Bien plus qu’une étude fine et classique de stratégies adaptatives, l’apport de cette recherche est d’ordre théorique et méthodologique, avec les notions de locus et de « régime socio-naturel » (p. 21) qui ont une véritable efficacité heuristique. L’auteur tente d’accorder autant d’importance aux structures et stratégies qu’aux conjonctures et contingences. Aussi met-il en lumière, en s’appuyant sur elles, de nombreuses oscillations : entre compétition et coopération, indépendance et dépendance (vis-à-vis des transformateurs, des organisations professionnelles, des pouvoirs publics), individuel et collectif, « indépendance subjective » et « interdépendance objectives des pêcheurs » (p. 292), niveau local et niveau national, communautés côtières et État, centralisation de l’Union européenne et décentralisation des politiques de gestion nationales. Les ambivalences individuelles et collectives des pêcheurs face aux structures étatiques sont également appréhendées, car c’est à ce niveau que les rapports de force les plus âpres et les paradoxes sont révélés ; l’ambiguïté, enfin, de matelots se sentant tantôt « travailleurs » tantôt « auto-entrepreneurs » est analysée. L’auteur entend trouver une issue aux réductionnismes économique, social ou psychologique qui minimisent la complexité et la dimension multifactorielle des situations ainsi qu’aux binarités simplistes et simplificatrices : la formule « compétiteur coopérants » (p. 292) en est la meilleure illustration.

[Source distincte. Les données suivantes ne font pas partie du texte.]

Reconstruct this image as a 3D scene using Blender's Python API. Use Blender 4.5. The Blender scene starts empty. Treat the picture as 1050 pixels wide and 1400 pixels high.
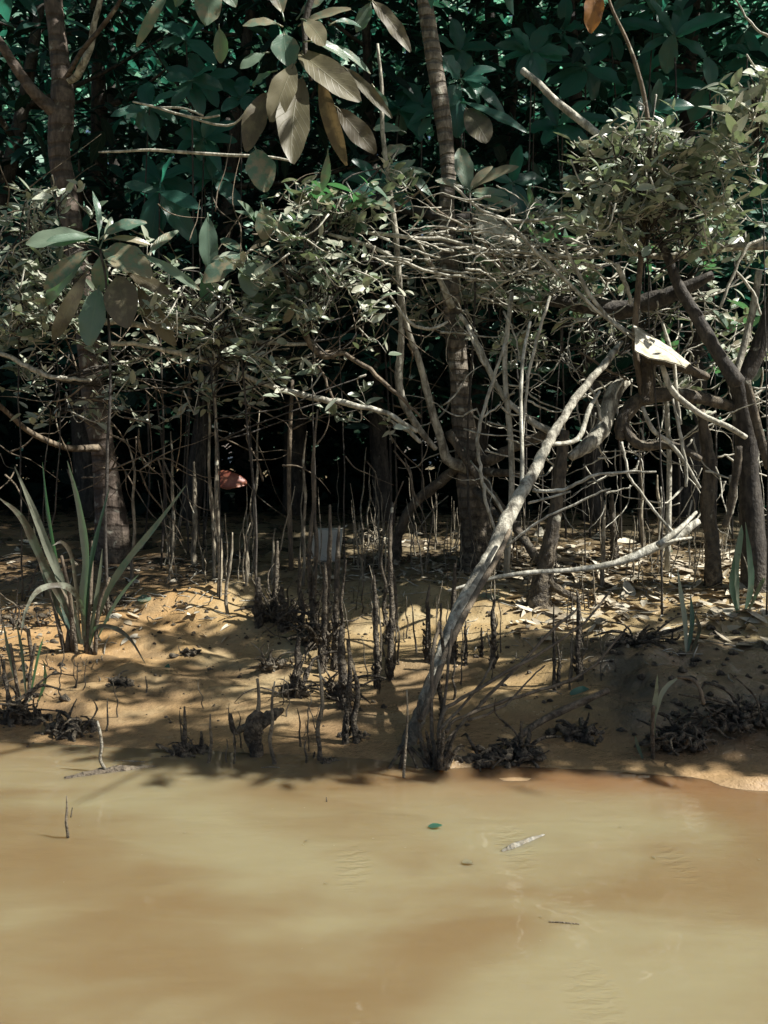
import bpy, math, random
import numpy as np
from mathutils import Vector

R = math.radians
F = 1212.0            # focal length in photo pixels
CAMH = 1.0
rs = np.random.RandomState(7)
random.seed(7)
scene = bpy.context.scene
COL = scene.collection
SUN_EL, SUN_AZ = 51.0, -14.0      # elevation; azimuth from +X towards +Y
S = np.array([math.cos(R(SUN_EL)) * math.cos(R(SUN_AZ)), math.cos(R(SUN_EL)) * math.sin(R(SUN_AZ)), math.sin(R(SUN_EL))])

# ------------------------------------------------------------------ noise
def _hash(ix, iy, seed):
    h = (ix.astype(np.int64) * 374761393 + iy.astype(np.int64) * 668265263 + seed * 974634777) & 0x7fffffff
    h = ((h ^ (h >> 13)) * 1274126177) & 0x7fffffff
    return ((h ^ (h >> 16)) & 0xffff) / 65535.0
def vnoise(x, y, seed=0):
    x = np.asarray(x, float); y = np.asarray(y, float)
    ix = np.floor(x); iy = np.floor(y); fx = x - ix; fy = y - iy
    ux = fx * fx * (3 - 2 * fx); uy = fy * fy * (3 - 2 * fy)
    a = _hash(ix, iy, seed); b = _hash(ix + 1, iy, seed); c = _hash(ix, iy + 1, seed); d = _hash(ix + 1, iy + 1, seed)
    return (a * (1 - ux) + b * ux) * (1 - uy) + (c * (1 - ux) + d * ux) * uy
def fbm(x, y, seed=0, o=4):
    t = 0; a = 0.5; s = 1.0
    for k in range(o):
        t = t + a * (vnoise(x * s, y * s, seed + k * 17) - 0.5); a *= 0.5; s *= 2.03
    return t
def sstep(a, b, x):
    t = np.clip((x - a) / (b - a), 0, 1); return t * t * (3 - 2 * t)

# ------------------------------------------------------------------ ground shape
PS = [-30, -6, -2.5, -0.9, -0.4, -0.12, 0, .3, .6, 1.0, 1.43, 1.87, 2.43, 3.25, 4.8, 6.5, 80]
PZ = [-1.2, -1.1, -.8, -.25, -.09, -.022, 0, .014, .045, .09, .155, .250, .324, .364, .385, .41, .8]
def bump(x, y, cx, cy, rx, ry, h):
    return h * np.exp(-(((x - cx) / rx) ** 2 + ((y - cy) / ry) ** 2))
def ground_h(x, y):
    x = np.asarray(x, float); y = np.asarray(y, float)
    yw = 2.74 - 0.13 * np.clip(x, -4, 4) + 0.10 * fbm(x * 1.6, x * 0 + 3.1, 5, 3)
    s = y - yw
    z = np.interp(s, PS, PZ)
    w = sstep(.15, .9, s)
    z = z + w * (0.10 * fbm(x * 1.1 + 5, y * 1.1, 1, 3) + 0.045 * fbm(x * 4.5, y * 4.5, 2, 3))
    rough = sstep(.9, 2.0, s) * (0.35 + 0.65 * sstep(-.9, .5, x))
    z = z + rough * 0.05 * fbm(x * 13, y * 13, 3, 3) + sstep(.1, .5, s) * 0.008 * fbm(x * 22, y * 30, 4, 2)
    # soft drainage ripples running down the face of the bank
    z = z + sstep(.25, .8, s) * (1 - sstep(1.8, 2.6, s)) * 0.012 * np.sin(17 * (x * .55 + y) + 6 * fbm(x * 2, y * 2, 9, 2))
    z = z + bump(x, y, -1.02, 4.42, .34, .16, .055) + bump(x, y, -.80, 4.5, .18, .12, .05)
    z = z + bump(x, y, .35, 4.35, .55, .3, .035) - bump(x, y, -.75, 3.95, .5, .25, .03)
    cl = sstep(.55, 1.0, x) * sstep(.12, .4, s) * (1 - sstep(.9, 1.3, s))
    z = z + cl * (0.07 + 0.14 * fbm(x * 7, y * 7, 12, 3))
    cl2 = sstep(-.75, -1.15, x) * sstep(.05, .3, s) * (1 - sstep(.7, 1.2, s))
    z = z + cl2 * (0.01 + 0.09 * fbm(x * 8, y * 8, 14, 3))
    z = z + bump(x, y, 1.10, 2.555, .12, .045, .03) + bump(x, y, .37, 2.60, .13, .03, .024) + bump(x, y, .17, 2.78, .10, .07, .05)
    return z
def P(px, py, Y):
    return np.array([(px - 525) / F * Y, Y, CAMH - (py - 600) / F * Y])
def G(px, py):
    lo, hi, n = 1.6, 14, 110
    for it in range(2):
        ys = np.linspace(lo, hi, n)
        xs = (px - 525) / F * ys; zr = CAMH - (py - 600) / F * ys
        g = np.maximum(ground_h(xs, ys), -0.02)
        k = np.argmax(zr <= g)
        if zr[k] > g[k]: k = len(ys) - 1
        lo, hi, n = ys[max(k - 1, 0)], ys[k], 40
    return np.array([xs[k], ys[k], g[k]])
def gz(x, y): return float(ground_h(np.array([x]), np.array([y]))[0])

# ------------------------------------------------------------------ mesh building
class MB:
    def __init__(s): s.v = []; s.f = []; s.n = 0; s.uv = []; s.rnd = []
    def add(s, v, f, uv=None, rnd=0.5):
        v = np.asarray(v, float); f = np.asarray(f, int)
        s.v.append(v); s.f.append(f + s.n); s.n += len(v)
        s.uv.append(np.zeros((len(v), 2)) if uv is None else uv)
        s.rnd.append(np.full(len(v), rnd) if np.isscalar(rnd) else rnd)
    def build(s, name, mat, parent=None, base=None, smooth=True):
        v = np.concatenate(s.v); f = np.concatenate(s.f); uv = np.concatenate(s.uv); rn = np.concatenate(s.rnd)
        if base is not None: v = v - np.asarray(base)
        me = bpy.data.meshes.new(name)
        me.vertices.add(len(v)); me.vertices.foreach_set('co', v.astype(np.float32).ravel())
        tri = f[:, 2] == f[:, 3]
        cnt = np.where(tri, 3, 4); tot = int(cnt.sum())
        keep = np.ones(f.shape, bool); keep[tri, 3] = False
        loops = f[keep]
        me.loops.add(tot); me.loops.foreach_set('vertex_index', loops.astype(np.int32))
        me.polygons.add(len(f)); st = np.concatenate([[0], np.cumsum(cnt)[:-1]])
        me.polygons.foreach_set('loop_start', st.astype(np.int32))
        me.polygons.foreach_set('use_smooth', np.full(len(f), smooth))
        me.update(calc_edges=True)
        l = me.uv_layers.new(name='UVMap'); l.data.foreach_set('uv', uv[loops].astype(np.float32).ravel())
        a = me.attributes.new('rnd', 'FLOAT', 'POINT'); a.data.foreach_set('value', rn.astype(np.float32))
        me.materials.append(mat)
        o = bpy.data.objects.new(name, me); COL.objects.link(o)
        if parent is not None: o.parent = parent
        elif base is not None: o.location = base
        return o

def catmull(pts, m):
    pts = np.asarray(pts, float); n = len(pts)
    if n == 2:
        t = np.linspace(0, 1, m)[:, None]; return pts[0] * (1 - t) + pts[1] * t
    ext = np.vstack([2 * pts[0] - pts[1], pts, 2 * pts[-1] - pts[-2]])
    out = []
    for u in np.linspace(0, n - 1 - 1e-6, m):
        i = int(u); t = u - i
        p0, p1, p2, p3 = ext[i], ext[i + 1], ext[i + 2], ext[i + 3]
        out.append(.5 * (2 * p1 + (p2 - p0) * t + (2 * p0 - 5 * p1 + 4 * p2 - p3) * t * t + (3 * p1 - p0 - 3 * p2 + p3) * t ** 3))
    return np.array(out)

def tube(mb, pts, rad, seg=7, per=4, rough=0.08, wob=0.0, rnd=None, flat=1.0):
    """a tapering, slightly irregular limb"""
    n = len(pts); m = max(3, (n - 1) * per + 1)
    c = catmull(pts, m)
    r = np.interp(np.linspace(0, n - 1, m), np.arange(n), np.broadcast_to(np.asarray(rad, float), (n,)) if not np.isscalar(rad) else np.full(n, rad))
    if wob: c[1:-1] += (rs.rand(m - 2, 3) - .5) * 2 * wob
    tan = np.gradient(c, axis=0); tan /= np.linalg.norm(tan, axis=1)[:, None] + 1e-9
    a = np.array([0, 0, 1.0]) if abs(tan[0][2]) < .9 else np.array([1.0, 0, 0])
    u = np.cross(tan[0], a); u /= np.linalg.norm(u)
    ang = np.linspace(0, 2 * math.pi, seg, endpoint=False)
    if seg >= 10:
        kk = rs.rand(m + 4); r = r * (1 + .22 * (np.convolve(kk, np.ones(3) / 3, 'same')[2:-2] - .5)); gr = .05 * np.sin(np.arange(seg) * 2 * math.pi / seg * 3 + rs.rand() * 6)
    else: gr = 0
    V = []
    for i in range(m):
        u = u - tan[i] * np.dot(u, tan[i]); u /= np.linalg.norm(u) + 1e-9
        w = np.cross(tan[i], u)
        rr = r[i] * (1 + rough * (rs.rand(seg) * 2 - 1) + gr)
        V.append(c[i] + (np.cos(ang) * rr)[:, None] * u + (np.sin(ang) * rr)[:, None] * w * flat)
    V = np.concatenate(V)
    f = []
    for i in range(m - 1):
        for j in range(seg):
            k = (j + 1) % seg
            f.append((i * seg + j, i * seg + k, (i + 1) * seg + k, (i + 1) * seg + j))
    nb = len(V)
    V = np.vstack([V, c[0], c[-1] + tan[-1] * r[-1] * .5])
    for j in range(seg):
        k = (j + 1) % seg
        f.append((k, j, nb, nb)); f.append(((m - 1) * seg + j, (m - 1) * seg + k, nb + 1, nb + 1))
    q = np.linspace(0, 1, m).repeat(seg)
    uv = np.column_stack([np.tile(ang / 6.2832, m), q]); uv = np.vstack([uv, [0, 0], [0, 1]])
    mb.add(V, f, uv, rs.rand() if rnd is None else rnd)
    return c, r

def norm(a): return a / (np.linalg.norm(a, axis=-1, keepdims=True) + 1e-9)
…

Pêcheurs, équipages, flottilles et communautés ne sont pas des touts autonomes. Les pêcheurs « n’agissent pas dans un vacuum culturel, historique, social et économique » ; R. van Ginkel critique sur ce point la confusion faite par Garrett HardinFootnote 2 entre « communs » et « accès commun » (p. 93) et son absence de prise en compte de la coopération et de l’esprit de communauté. Pour autant, c’est dans l’analyse, depuis la fin des années 1960, de l’évolution des modes de rémunération à la part (c’est-à-dire fluctuant en fonction du produit des ventes ou d’autres éléments du chiffre d’affaires de l’armement) des matelots que se trouve l’une des explications les plus déterminantes et décisives d’un affaiblissement lourd de conséquences des formes de solidarité et d’un « ethos égalitaire » (p. 178) certes discuté, mais longtemps caractéristique de l’organisation du travail à la pêche. Du fait de la modernisation de la flottille, de l’intensification des pêches et de l’augmentation des coûts d’armement, les armateurs dédiant une part plus importante à l’embarcation, les pêcheurs sont passés du statut de « partenaires » à celui de « travailleurs ». Ces transformations, qui vont de pair avec une immixtion de l’État par la création d’un salaire minimum et de congés, ont suscité une opposition de pêcheurs n’acceptant pas la remise en cause du système des parts, susceptible de réduire leurs rémunérations et de ruiner l’idée d’une « communauté d’intérêt » (p. 178).

Ce texte, d’une brûlante actualité, montre en définitive que la pêche est un « régime socio-naturel » en évolution permanente, ayant traversé nombre de crises écologiques, économique, politique, au sortir desquelles les pêcheurs ont fait acte de résilience et d’une flexibilité qui ne saurait être toutefois à toute épreuve. Outre la décision d’État de la construction de la digue de fermeture du Zuiderzee en 1932, très lourde de conséquences pour les pêcheurs et leurs communautés, la réflexion sur les relations entre communautés de pêcheurs et État est édifiante concernant la période de « modernisation » au cours de laquelle les premiers, craignant un épuisement des stocks de soles, ont réclamé une limitation de la puissance des embarcations. L’auteur dénonce une « erreur historique de l’État » (p. 184), lorsque celui-ci a renoncé à la restriction des capacités motrices des embarcations qui aurait dû être appliquée à un échelon non plus national mais européenFootnote 3 et a abouti à des fraudes systémiques avec des « pêcheurs pris dans les mailles du filet des bureaucraties nationales et européennes » (p. 289). Cet ouvrage réactualise finalement de manière originale le thème de la mètis à l’aune des enjeux du très contemporain pour révéler de manière située l’art des pêcheurs de composer avec les éléments.

References

1 Bonnie J. McCay, « Emergence of Institutions for the Commons: Contexts, Situations, and Events », in E. Ostrom et al. (dir.), The Drama of the Commons, Washington, The National Academies Press, 2002, p. 361-402.

2 Garrett Hardin, « The Tragedy of the Commons », Science, 162-3859, 1968, p. 1243-1248.

3 David Symes, « The European Community’s Common Fisheries Policy », Ocean & Coastal Management, 35-2/3, 1997, p. 137-155.